The LA City Council and Mayor Karen Bass’ latest brainstorm – slapping property owners with a roughly 120% hike in the streetlight assessment fee (as high as $1,500+ for an apartment complex) – is peak government stupidity.
Instead of stopping the thieves who have turned copper wire theft into a thriving local industry, LA City Hall has decided those responsible are the homeowners who keep paying taxes and somehow expecting streets to stay lit.
Copper theft has surged a reported 1,200% in the last decade, creating a backlog of over 32,000 repair requests and outages, each of which can drag on for a year or more.
Los Angeles’ Bureau of Street Lighting has been starved of meaningful funding since the 1990s, staffing is thin, and crews waste time navigating the same recurring crime scenes – often complicated by encampments and general disorder.

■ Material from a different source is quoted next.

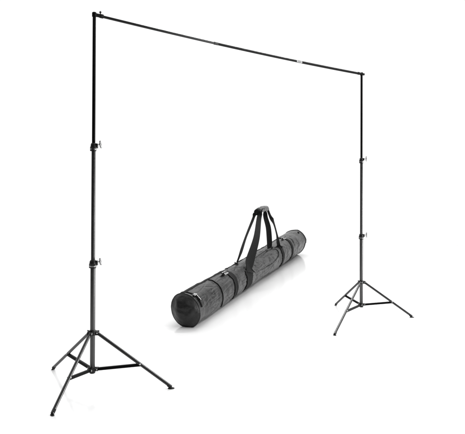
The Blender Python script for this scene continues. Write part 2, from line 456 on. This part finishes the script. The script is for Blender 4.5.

A specialized LAPD task force on copper theft was quietly disbanded after modest results. Penalties for theft remain laughably weak, scrap yards keep buying “hot”metal with minimal scrutiny, and the whole cycle spins on, while officials shrug and reach for their calculators to propose new fees.
It’s outrageous that law-abiding property owners are being billed for such a basic public safety failure.
Keeping streets illuminated helps deter crime and prevent accidents. It’s basic government work, funded by taxes Angelinos already pay.
Shifting the cost of repeated theft onto residents isn’t leadership. It’s outsourcing accountability. Criminals steal with impunity; residents get the invoice.
Mayor Bass has a grand plan: Convert up to 60,000 city streetlights to solar-powered units over the next couple of years. No more copper wiring at the base means thieves will have to find another hobby, City Hall officials promise.
The city seeks to expand an existing contract with the LA Department of Water and Power – you know, the people who left the reservoir empty – rather than running a fully competitive bidding process.
The sales pitch claims solar lights will be cheaper and easier to maintain in the long run.
But while traditional wired lights suffer from theft-driven repairs, at least the failures are usually straightforward: replace bulbs, rewire, done.
Solar units bring their own headaches: solar panels that can crack or get dirty (or stolen); power controllers that often fail; and batteries that may need replacement every five to 10 years, depending on the model and on LA’s weather.
Those battery replacement swaps aren’t cheap, and in a city notorious for deferred maintenance, one wonders how eagerly crews will climb poles to service scattered solar fixtures across 470 square miles.
Real-world experience in other cities shows that battery life and performance can vary, meaning that the city may have to add new forms of maintenance.
The promised energy savings look good on paper, but will solar truly pay for itself before the next round of “emergency” funding requests? Or will Angelenos end up subsidizing both the original copper chaos and a fleet of high-tech lights whose batteries die right on schedule?
At least voters will have a say. Under Proposition 218 of 1996, fee increases have to be approved by a majority of the affected property owners. Ballots are on the way.
Instead of letting the city get away with negligence, voters should demand the city do its job.
The voters should demand real enforcement against theft rings; stricter copper scrap dealer regulations; and toughter accountability. There is no reason a major city can’t keep its lights on without new tax assessments or dubious tech gambles.
Until leaders prioritize stopping the criminals over billing the victims, the streets of LA will stay dark.
Richie Greenberg is a political commentator based in San Francisco.